When I was at my lowest and most depressed and most anxious, the one thing that got me through it was the thought that I need to get better not for me… but I need to get better for my kids.

They need their dad healthy. They need me whole – physically, emotionally, and spiritually. And the best gift I can give my kids, my greatest legacy, is that I live out my second story in a way that when they encounter hard things in their life, they know they can get through it because their dad did. Their grandpa did. Their uncle did. Their son did. Their friend did. I’ve come to the conclusion that the greatest thing that I’ll leave on this earth isn’t how much faith I have and what I survived. It won’t be how much I accumulate or how much the world sees that “Seth bounced back.” The greatest thing I’ll leave on earth will be who – not what – WHO – I built with my faith.

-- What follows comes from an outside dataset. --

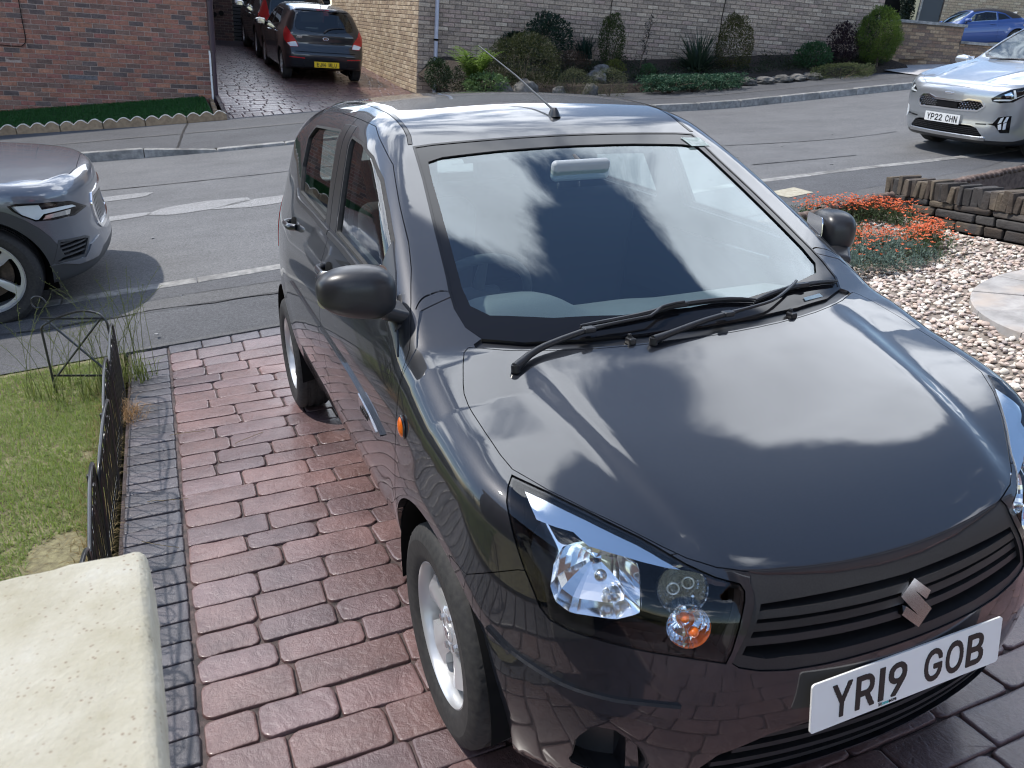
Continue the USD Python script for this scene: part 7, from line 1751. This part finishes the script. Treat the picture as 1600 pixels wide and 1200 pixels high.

 That’s why at Second Story, we talk about the people and issues that too often go unseen in the church. We’re talk about what God has to say to people going through church hurt, people who are single, people who are living out their walk with God in isolation, people who feel judged by Christians, people who have identity issues, people who are wondering if they have a place in God’s Kingdom. We talk about what God would have to say to people who feel like life has left them out, and about the fact that God has written them into the will. The people nobody thought God would – including me. Including you. We’re included and we have a story to tell.

Most scholars think that in terms of authorship, Job is actually the oldest book in the Bible. You know what that means?

It means that everything that happened to Job, and everything that happened to me – where someone started off life thinking everything was going to go great, and then something happened – a trauma, a hurt, an event – and it sent them down a path where they lost themselves so deeply that God had to meet them and restore them and redeem them – everything about THIS story? It’s the oldest story in the world. God has been in the Second Story business from the beginning.

The day of my anxiety attack on the side of the dirt road was a full decade ago now, and though I never did move to California, life today looks vastly different than it did 10-years-ago. 

Thanks to a family who loves me, friends who believe in me, countless hours with a highly skilled counselor, and a God who pursued me relentlessly, I am more me today than I have been in years – maybe ever. Being a dad to my kids is my favorite thing in the world and brings me incredible joy. My relationships with my family and friends are a foundational bedrock for me. I am physically stronger and healthier than I have been in my entire adult life, and my faith is stronger, more vibrant, and more real to me today than it’s ever been.

While I still teach middle-school to pay the bills, I have returned to ministry. My first story didn’t end the way I thought it would. But if God can help me turn the page and write another story – a second story – He can do it for anybody. 

 That’s why I started Second Story Church. Because everyone needs a second story. And a third! And a fourth! And a fifth! That’s the driving force behind everything we’re about. 

I didn’t come back to ministry to play church. I came back because that’s the mission – we’re trying to start a movement of people who understand that God gave Job and so many others in the Bible a second story, and they built up other people with their faith who had a second story, and the process kept repeating itself over, and over, and over, and over all the way to my life. He did it for me. And I promise you, if he did it for me, He’ll do it for you, too.

There are a lot of reasons to start a new church. These four are mine: Nobody is above the attack. Everybody’s first story comes to an end. You can get through it, but not alone. And your second story can be your best story. There are so many reasons to quit on life. Quit on faith. Quit on church, and people, and God, and trying again. If you really want to find a reason to quit, life will hand you a new one every day.

But Psalm 150:6 says, “Let everything that has breath praise the Lord…” That means that if you’re still breathing, then God is still writing your story. Be very careful about judging your story when you’re in the middle of it. God does his best work in the second story.